The Ministry of Education and Training (MOET) Circular 32 setting up ceiling for university training scale took effect on February 1, under which one university must not have more than 15,000 full-time students.

An analyst, while applauding the MOET decision to set up limits on schools’ training, said that MOET was a bit late in releasing such a decision. 

According to Dr Nguyen Van Nha, former head of the Training Division of the Hanoi National University, there are 768,000 students who study and conduct scientific research at universities and junior colleges, which means there are 118 students per every 10,000 people, a proportion which is not high compared with that in other regional countries.

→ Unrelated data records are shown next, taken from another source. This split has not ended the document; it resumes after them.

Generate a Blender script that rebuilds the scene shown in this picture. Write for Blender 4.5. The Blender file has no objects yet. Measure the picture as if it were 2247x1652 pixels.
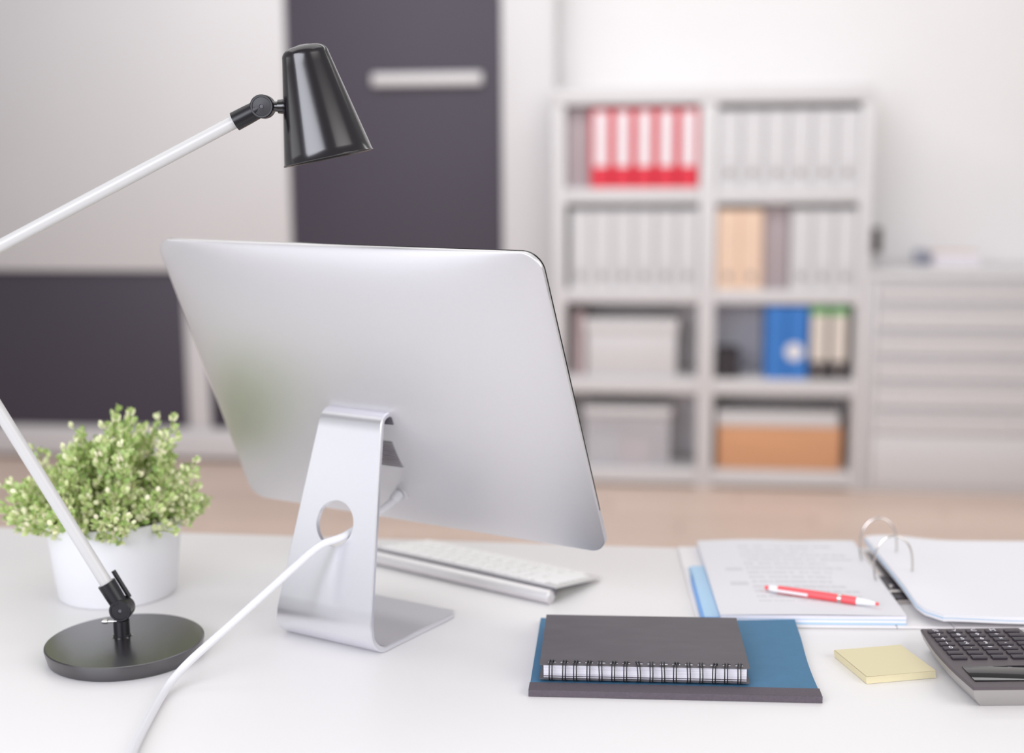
import bpy, bmesh, math, random
from mathutils import Vector, Matrix
random.seed(7)
SC = bpy.context.scene
COL = SC.collection
PI = math.pi

# ------------------------------------------------------------------ camera
# room frame: x to the right along the furniture wall, y away from the viewer, z up; desk top at 0.74 m
RIGHT = Vector((0.9914288, 0.1304530, -0.0071442))
DOWN = Vector((0.0141077, -0.1612591, -0.9868113))
FWD = Vector((-0.1298845, 0.9782523, -0.1617173))
cd = bpy.data.cameras.new('camera')
cam = bpy.data.objects.new('camera', cd)
COL.objects.link(cam)
m = Matrix((RIGHT, -DOWN, -FWD)).transposed().to_4x4()
m.translation = Vector((0, 0, 1.27126))
cam.matrix_world = m
cd.sensor_fit = 'HORIZONTAL'
cd.sensor_width = 36.0
cd.lens = 47.216
cd.clip_start = 0.02
cd.dof.use_dof = True
cd.dof.focus_distance = 1.36
cd.dof.aperture_fstop = 2.1
cd.dof.aperture_blades = 0
SC.camera = cam

# ------------------------------------------------------------------ light and exposure
w = bpy.data.worlds.new('daylight')
SC.world = w
w.use_nodes = True
bg = w.node_tree.nodes['Background']
bg.inputs[0].default_value = (1.0, 0.985, 0.99, 1)
bg.inputs[1].default_value = 0.34


def area(name, loc, target, sx, sy, power, color):
    l = bpy.data.lights.new(name, 'AREA')
    l.shape = 'RECTANGLE'
    l.size, l.size_y = sx, sy
    l.energy = power
    l.color = color
    o = bpy.data.objects.new(name, l)
    COL.objects.link(o)
    o.location = loc
    o.rotation_euler = (Vector(target) - Vector(loc)).to_track_quat('-Z', 'Y').to_euler()
    return o


area('window_light', (-1.38, -1.46, 2.0), (-0.37, 1.36, 1.25), 2.9, 1.5, 92, (0.89, 0.91, 1.0))
area('side_window_light', (2.28, 0.0, 2.15), (-0.37, 1.36, 1.2), 2.5, 1.9, 46, (1.0, 0.975, 0.955))
area('left_window_light', (-2.67, 0.85, 1.40), (-0.35, 1.45, 1.05), 1.4, 0.6, 3, (0.98, 0.98, 1.0))
area('ceiling_panel_light', (-0.8, 1.8, 2.9), (-0.8, 1.8, 0), 2.8, 1.8, 19, (1.0, 0.985, 0.97))
area('ceiling_panel_light_far', (-0.4, 3.7, 2.9), (-0.4, 4.7, 0.4), 4.2, 1.2, 50, (1.0, 0.985, 0.98))

SC.view_settings.view_transform = 'Standard'
SC.view_settings.look = 'None'
SC.view_settings.exposure = 0.0
SC.view_settings.gamma = 1.0
SC.view_settings.use_curve_mapping = False


# ------------------------------------------------------------------ materials
def lin(r, g, b):
    def f(c):
        c /= 255.0
        return c / 12.92 if c <= 0.04045 else ((c + 0.055) / 1.055) ** 2.4
    return (f(r), f(g), f(b), 1)


def mat(name, rgb, rough=0.5, metal=0.0, spec=0.5, var=0.0, scale=8.0, bump=0.0, bscale=200.0, coat=0.0,
        stretch=None, trans=0.0, alpha=1.0, objvar=0.0, ior=1.5):
    m = bpy.data.materials.new(name)
    m.use_nodes = True
    nt = m.node_tree
    N, L = nt.nodes, nt.links
    b = N['Principled BSDF']
    c = lin(*rgb)
    b.inputs['Base Color'].default_value = c
    b.inputs['Roughness'].default_value = rough
    b.inputs['Metallic'].default_value = metal
    b.inputs['IOR'].default_value = ior
    b.inputs['Specular IOR Level'].default_value = spec
    if coat:
        b.inputs['Coat Weight'].default_value = coat
        b.inputs['Coat Roughness'].default_value = 0.12
    if trans:
        b.inputs['Transmission Weight'].default_value = trans
    if alpha < 1:
        b.inputs['Alpha'].default_value = alpha
    tc = N.new('ShaderNodeTexCoord')
    src = tc.outputs['Object']
    if stretch:
        mp = N.new('ShaderNodeMapping')
        mp.inputs['Scale'].default_value = stretch
        L.new(src, mp.inputs[0])
        src = mp.outputs[0]
    col_out = None
    if var:
        nz = N.new('ShaderNodeTexNoise')
        nz.inputs['Scale'].default_value = scale
        nz.inputs['Detail'].default_value = 5
        L.new(src, nz.inputs['Vector'])
        hs = N.new('ShaderNodeHueSaturation')
        hs.inputs['Color'].default_value = c
        mr = N.new('ShaderNodeMapRange')
        mr.inputs[1].default_value = 0.3
        mr.inputs[2].default_value = 0.7
        mr.inputs[3].default_value = 1 - var
        mr.inputs[4].default_value = 1 + var
        L.new(nz.outputs['Fac'], mr.inputs[0])
        L.new(mr.outputs[0], hs.inputs['Value'])
        col_out = hs.outputs[0]
        L.new(col_out, b.inputs['Base Color'])
    if objvar:
        oi = N.new('ShaderNodeObjectInfo')
        mr2 = N.new('ShaderNodeMapRange')
        mr2.inputs[3].default_value = 1 - objvar
        mr2.inputs[4].default_value = 1 + objvar
        L.new(oi.outputs['Random'], mr2.inputs[0])
        h2 = N.new('ShaderNodeHueSaturation')
        if col_out:
            L.new(col_out, h2.inputs['Color'])
        else:
            h2.inputs['Color'].default_value = c
        L.new(mr2.outputs[0], h2.inputs['Value'])
        L.new(h2.outputs[0], b.inputs['Base Color'])
    if bump:
        nb = N.new('ShaderNodeTexNoise')
        nb.inputs['Scale'].default_value = bscale
        nb.inputs['Detail'].default_value = 3
        L.new(src, nb.inputs['Vector'])
        bp = N.new('ShaderNodeBump')
        bp.inputs['Strength'].default_value = bump
        bp.inputs['Distance'].default_value = 0.001
        L.new(nb.outputs['Fac'], bp.inputs['Height'])
        L.new(bp.outputs[0], b.inputs['Normal'])
    return m


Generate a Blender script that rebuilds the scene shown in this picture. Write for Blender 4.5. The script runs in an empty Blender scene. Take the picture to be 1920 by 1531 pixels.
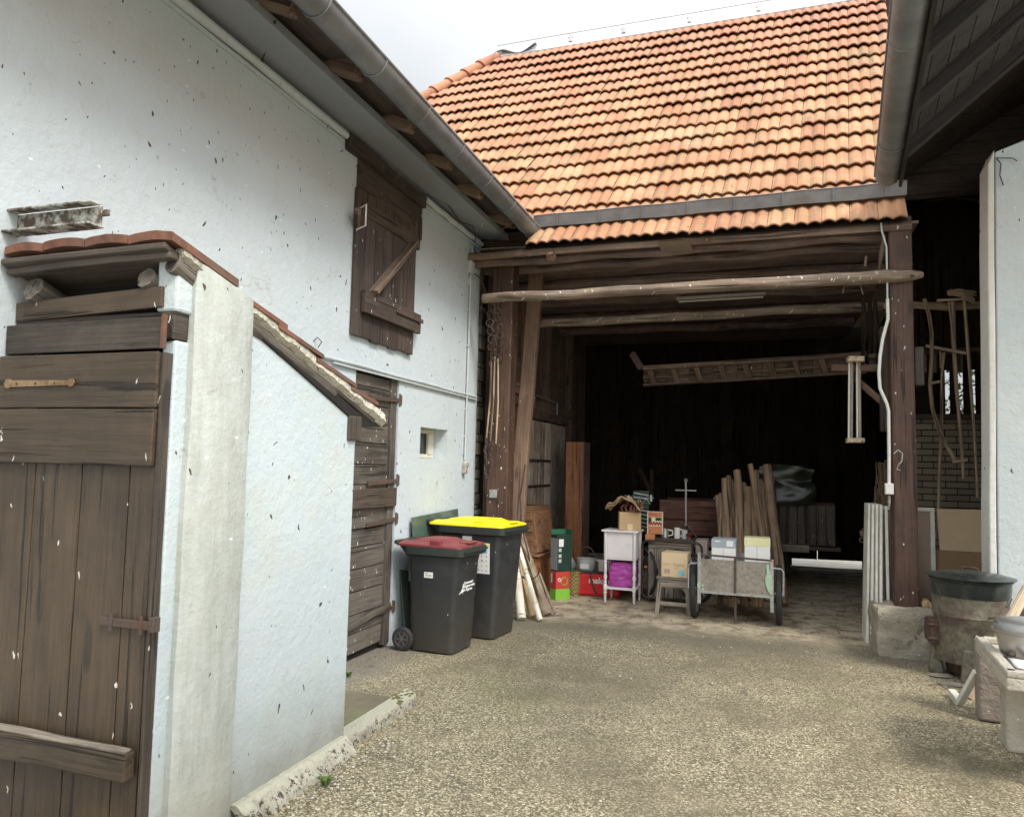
import bpy, math, random
import numpy as np
from mathutils import Vector, Matrix, noise as mnoise
random.seed(7)
R_=math.radians
# ------------------------------------------------------------------ camera, world, sun, exposure
sc=bpy.context.scene
COL=sc.collection
W,H,F=1920.0,1531.0,1401.0
CX,CY=960.0,765.5
YAW,PITCH,ROLL=R_(18.55),R_(4.36),R_(1.325)
fw=Vector((-math.sin(YAW)*math.cos(PITCH),math.cos(YAW)*math.cos(PITCH),math.sin(PITCH)))
r0=Vector((math.cos(YAW),math.sin(YAW),0)); u0=r0.cross(fw)
rt=r0*math.cos(ROLL)+u0*math.sin(ROLL); up=-r0*math.sin(ROLL)+u0*math.cos(ROLL)
EYE=Vector((0,0,1.6))
cam=bpy.data.cameras.new('camera'); camo=bpy.data.objects.new('camera',cam); COL.objects.link(camo)
m=Matrix((rt,up,-fw)).transposed().to_4x4(); m.translation=EYE; camo.matrix_world=m
cam.sensor_width=36; cam.lens=F/W*36; cam.clip_end=500; cam.clip_start=0.05
sc.camera=camo
SUN_EL,SUN_AZ=R_(48),R_(126)      # azimuth clockwise from +y: behind and to the right of the camera
wd=bpy.data.worlds.new('World'); sc.world=wd; wd.use_nodes=True
wn=wd.node_tree; wn.nodes.clear()
sky=wn.nodes.new('ShaderNodeTexSky'); sky.sky_type='NISHITA'; sky.sun_disc=False
sky.sun_elevation=SUN_EL; sky.sun_rotation=SUN_AZ; sky.air_density=1.5; sky.dust_density=6
tc=wn.nodes.new('ShaderNodeTexCoord')
cn=wn.nodes.new('ShaderNodeTexNoise'); cn.inputs['Scale'].default_value=2.2; cn.inputs['Detail'].default_value=6
wn.links.new(tc.outputs['Generated'],cn.inputs['Vector'])
cr=wn.nodes.new('ShaderNodeValToRGB'); cr.color_ramp.elements[0].position=.3; cr.color_ramp.elements[0].color=(.80,.84,.89,1)
cr.color_ramp.elements[1].position=.6; cr.color_ramp.elements[1].color=(.97,.99,1,1)
wn.links.new(cn.outputs['Fac'],cr.inputs['Fac'])
# overcast: brighter overhead and around the veiled sun, duller low down and away from it
def wmath(op,a,b,c=0.):
    q=wn.nodes.new('ShaderNodeMath'); q.operation=op
    for v,i in ((a,0),(b,1),(c,2)):
        if hasattr(v,'is_output'): wn.links.new(v,q.inputs[i])
        else: q.inputs[i].default_value=v
    return q.outputs[0]
wdot=wn.nodes.new('ShaderNodeVectorMath'); wdot.operation='DOT_PRODUCT'; wn.links.new(tc.outputs['Generated'],wdot.inputs[0])
wdot.inputs[1].default_value=(math.sin(SUN_AZ)*math.cos(SUN_EL),math.cos(SUN_AZ)*math.cos(SUN_EL),math.sin(SUN_EL))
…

However, Nha still thinks it is necessary to control the increase in the number of university students, saying that it is now the right time to pay attention to the training quality and not expand the training scale at any cost.

In the past, Vietnam strived to have 450 students for every 10,000 people to attend university, after officials learned that in other countries the ratio was similar. 

Nguyen Minh Thuyet, an expert in education and social issues, in 2004, as Deputy Chair of the National Assembly’s Committee for Culture, Education, Youth and Children, warned that it would be a big waste if Vietnam spent too much of its resources on university education.

Recent labor reports all showed the sharp increase in the number of unemployed university graduates, with 26,000 more unemployed university graduates reported within a short time, from the second to the fourth quarter of 2015. Meanwhile, the number of jobless university graduates has reached 225,000.

“If schools don’t reform their training methods and curricula, thousands of university graduates will stay unemployed,” Nha said. 

In the past, Vietnam strived to have 450 students for every 10,000 people to attend university, after officials learned that in other countries the ratio was similar. 

However, analysts have pointed out that it is unreasonable to compare Vietnam with the countries. 

This thinking led to the establishment of a series of universities and junior colleges in the years between 2004 and 2010 which set easy requirements on applicants and produced high numbers of substandard graduates.

According to Nguyen Minh Thuyet, former deputy chair of the National Assembly’s Committee for Culture, Education, the Youth and Children, later, the government in the past approved a strategy on human resource development by 2020, which called for 400 (not 450 as initially planned) in every 10,000 attend university.

Two years later, the target was lowered to 256 students per 10,000 people.